DENVER (Legal Newsline) - Colorado can’t sue individual JUUL officers over their company’s nationwide e-cigarette marketing practices, the state’s highest court ruled, citing the U.S. Supreme Court’s longstanding doctrine limiting personal jurisdiction over out-of-state defendants. 

Colorado Attorney General Philip J. Weiser, like AGs in other states, sued JUUL in state court in July 2020, accusing the California company of creating a “public nuisance” by targeting teenagers with marketing that violated state consumer protection laws by downplaying the addictive properties of nicotine. Weiser had the support of the Colorado Trial Lawyers Association. 

A trial court dismissed the public nuisance claim but allowed the others to proceed. Colorado then added JUUL executives and directors Adam Bowen, James Monsees, Nicholas Pritzker and Riaz Valan to the suit, citing internal e-mails and other documents showing they were aware of and participated in the marketing strategy. The trial judge allowed the case to procced.

The individual defendants then filed an appeal to the Colorado Supreme Court, arguing that as California residents the state had no personal jurisdiction over them. They relied upon a string of U.S. Supreme Court decisions starting with the landmark International Shoe v. Washington, which held states can only exercise jurisdiction over non-residents when they have “certain minimum contacts” with the state.

The Colorado Supreme Court reversed the trial court’s finding of jurisdiction in a Sept. 26 decision, ruling that the AG’s office had failed to identify specific activities the individual defendants had directed at state residents. Bowen and Monsees founded Pax Labs, where they launched the JUUL e-cigarette. Monsees became chief product officer in 2015 and Pritzker and Valani served on an executive committee that ran the company for a few years. 

By 2018, 27% of Colorado high school students said they vaped in the past 30 days, almost double the national rate. To support its claims against the individual defendants, the state included an e-mail from JUUL’s former chief operating officer in which he said “our board members are more involved than most, and likely crazier than most, given the depth of experience they have in this industry.” The state also cited the involvement of Pritzker and others in meetings where youth “influencer” marketing was discussed and executives talked about “debunking” scientific studies that suggested e-cigs were dangerous.

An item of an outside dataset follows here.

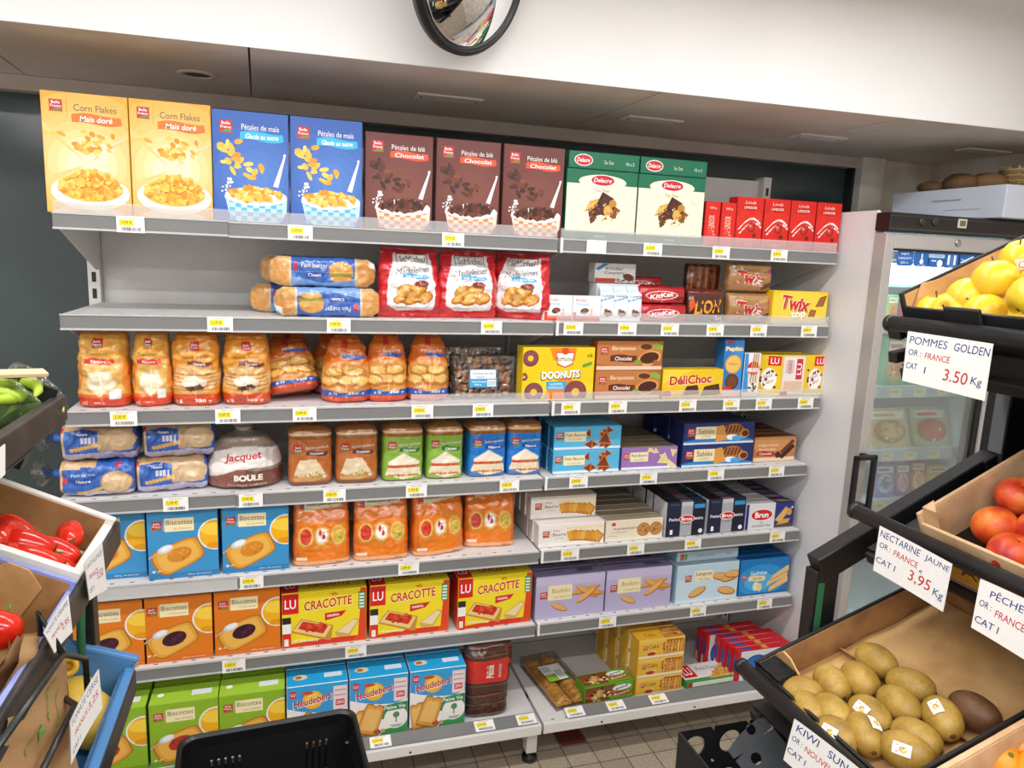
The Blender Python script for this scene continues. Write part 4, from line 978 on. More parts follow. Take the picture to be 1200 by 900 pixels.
put(tw, 'chocolate_bar_pack', 2.046, 1, .055, 'gold pack of chocolate bars with red lettering, lower one', 'chocolate pack', G, is_x=True)
put(tw, 'chocolate_bar_pack', 2.040, 1, .060, 'gold pack of chocolate bars with red lettering, upper one', 'chocolate pack', G, z=.101, is_x=True)
bars = MB()
bars = bag_mb(.13, .045, .095, '#7a3420', [R(0, 0, 1, 1, '#7a3a22')] + [R(i*.11, 0, i*.11+.04, 1, '#b06a34' if i % 2 else '#4a1c14') for i in range(9)], [(0, 1, .1, 0), (.1, 1, .8, 0), (.9, 1, .8, 0), (1, 1, .1, 0)], 4, .003, 9, 60, 30).mesh('chocolate_bar_pack', FILM)
for z, l in ((0, 'lower one'), (.096, 'upper one')):
    put(bars, 'chocolate_bar_pack', 1.905, 1, .125, 'striped brown and copper bar pack standing in the back, %s' % l, 'chocolate pack', 'striped brown bar packs at the back', z=z, is_x=True)
tt = carton('biscuit_box', .222, .05, .113, '#f0c81e', art_twixtop(.222/.113), side_col='#e9bd1c')
put(tt, 'biscuit_box', 2.228, 1, .015, 'yellow chocolate biscuit box at the right end of the second shelf', 'biscuit box', None, is_x=True)
# ---- third shelf: bread and brioche bags, doughnuts, biscuits
STAND = [(0, .82, .80, 0), (.04, .98, .98, 0), (.14, 1, 1, 0), (.45, .97, .98, 0), (.8, .93, .9, 0), (.93, .86, .70, .006), (1, .70, .30, .012)]
def art_slices(A, sub='Nature', wide=True):
    o = [R(0, 0, 1, 1, '#dfae5c'), R(0, .62, 1, 1, '#e2a548'), R(0, 0, 1, .13, '#d2401f'), R(0, .13, 1, .18, '#df6a2a'), Pg([(0, .13), (.12, .30), (.10, .6), (0, .62)], '#e08a34'), Pg([(1, .13), (.88, .30), (.92, .6), (1, .62)], '#e08a34')]
    o += [Pg([(.26, .46), (.66, .49), (.80, .30), (.46, .14), (.20, .30)], '#e7d3aa'), Pg([(.29, .44), (.64, .465), (.75, .30), (.46, .165), (.24, .30)], '#f2e4c4'), R(.64, .12, .86, .24, '#f0efec')]
    o += [R(.34, .78, .56, .90, '#c22a2c'), T('Belle', .45, .86, .14, .028, '#fff', A), T('France', .45, .825, .17, .028, '#fff', A), R(.36, .785, .54, .80, '#4e9a3a'),
          T('Tranches', .42, .70, .46, .045, '#6a5648', A, 0, -.005, .25), Banner(.16, .76, .60, .075, '#d22f24', .02), T(sub, .46, .60, .30, .04, '#fff', A), T('x12', .16, .065, .12, .04, '#f6d8c8', A), T('500 g', .45, .065, .2, .03, '#f6d8c8', A)]
    return o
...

‘Notably, none of the foregoing allegations show any direct connection between defendants and the state of Colorado. Nor do any of these allegations suggest that any of defendants purposefully aimed their activities at Colorado,” the state Supreme Court ruled, however 

The court said it was less than impressed by a California decision asserting jurisdiction over the Juul officials. It cited favorably the New York Supreme Court’s decision in July, in which Monsees and Bowen were found to have specifically targeted the state, including holding board meetings in New York and telling the marketing team to increase the number of state residents trying JUUL e-cigs. The New York court released Pritzker and Valani, however, for lack of state contacts.

Citing the support AG Weiser got from trial lawyers and others, the court said “nothing in our decision today suggests that non-resident defendants can claim immunity merely because `they have not physically set foot’ in Colorado.” 

“As discussed above, the proper inquiry is whether defendants expressly aimed any conduct here,” the court concluded.